C’est pourquoi, au vu de tout cela, je pense qu’il faut qu’on continue à faire ce qu’on fait. Cette année on a travaillé avec biennales Musiques en scène. Mais à l’avenir j’aimerais bien développer autre chose, faire des choses autres.
Qu’en est-il pour la programmation du 30ème festival ? Avez-vous déjà des idées ?
Bien sûr, mais j’attends encore des confirmations politiques.
Enfin, est-ce qu’il est difficile de faire venir certains publics jusqu’à une scène musicale ?
Non et c’est bien le rôle du Hors les murs de faire venir à la musique tous les publics.
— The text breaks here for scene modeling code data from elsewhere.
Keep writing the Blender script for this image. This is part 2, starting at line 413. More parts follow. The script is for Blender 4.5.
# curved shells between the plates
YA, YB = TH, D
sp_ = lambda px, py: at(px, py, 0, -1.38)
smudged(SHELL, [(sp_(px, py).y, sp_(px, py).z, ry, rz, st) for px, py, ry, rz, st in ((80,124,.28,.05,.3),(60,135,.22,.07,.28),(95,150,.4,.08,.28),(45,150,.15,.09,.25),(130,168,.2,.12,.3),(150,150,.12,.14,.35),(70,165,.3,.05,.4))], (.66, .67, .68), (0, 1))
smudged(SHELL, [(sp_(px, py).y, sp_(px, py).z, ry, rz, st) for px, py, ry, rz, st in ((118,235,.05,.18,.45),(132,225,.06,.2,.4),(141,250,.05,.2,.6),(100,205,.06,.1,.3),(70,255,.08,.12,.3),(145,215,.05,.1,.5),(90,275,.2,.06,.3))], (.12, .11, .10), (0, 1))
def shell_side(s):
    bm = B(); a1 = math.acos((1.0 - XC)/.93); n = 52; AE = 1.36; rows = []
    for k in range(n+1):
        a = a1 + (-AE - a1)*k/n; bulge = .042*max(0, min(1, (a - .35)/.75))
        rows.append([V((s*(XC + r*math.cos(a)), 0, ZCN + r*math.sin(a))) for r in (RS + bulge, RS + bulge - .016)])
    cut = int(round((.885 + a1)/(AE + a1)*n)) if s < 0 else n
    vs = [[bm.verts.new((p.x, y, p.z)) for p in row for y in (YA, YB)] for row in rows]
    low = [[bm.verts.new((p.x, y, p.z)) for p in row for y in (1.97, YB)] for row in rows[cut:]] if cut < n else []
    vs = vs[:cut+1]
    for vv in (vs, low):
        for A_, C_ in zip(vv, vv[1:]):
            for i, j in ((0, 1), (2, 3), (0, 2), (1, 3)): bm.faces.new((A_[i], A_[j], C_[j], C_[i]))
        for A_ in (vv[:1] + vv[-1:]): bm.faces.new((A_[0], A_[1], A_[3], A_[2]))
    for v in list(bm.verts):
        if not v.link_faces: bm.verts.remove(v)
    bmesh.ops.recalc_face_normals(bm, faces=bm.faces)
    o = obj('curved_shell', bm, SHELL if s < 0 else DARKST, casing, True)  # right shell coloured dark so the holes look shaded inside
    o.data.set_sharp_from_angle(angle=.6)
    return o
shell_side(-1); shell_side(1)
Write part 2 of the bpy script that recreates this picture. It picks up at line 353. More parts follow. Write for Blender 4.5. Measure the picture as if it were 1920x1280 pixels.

A ce sujet, je pense qu’il y a un fantasme sur les publics, de croire que la musique ne peut pas toucher tous les publics. En fait, on ne peut peut-être pas faire venir des gens qui n’aiment pas la musique, quelle que soit la musique proposée. Mais le Hors les murs peut aider à venir ici car il draine pas mal de gens.
D’ailleurs, on constate année après année qu’on a énormément de gens qui sont investis dans l’organisation du festival. Et à Vaulx encore plus. D’ailleurs, je pense que toutes ces personnes préfèrent être acteurs que spectateurs, que simplement venir.
C’est pourquoi je bataille beaucoup pour qu’on reconnaisse le Hors Les Murs dans une approche globale : les gens sont parfois plus touchés par cette démarche et, en même temps, ils sont un grand soutien du festival.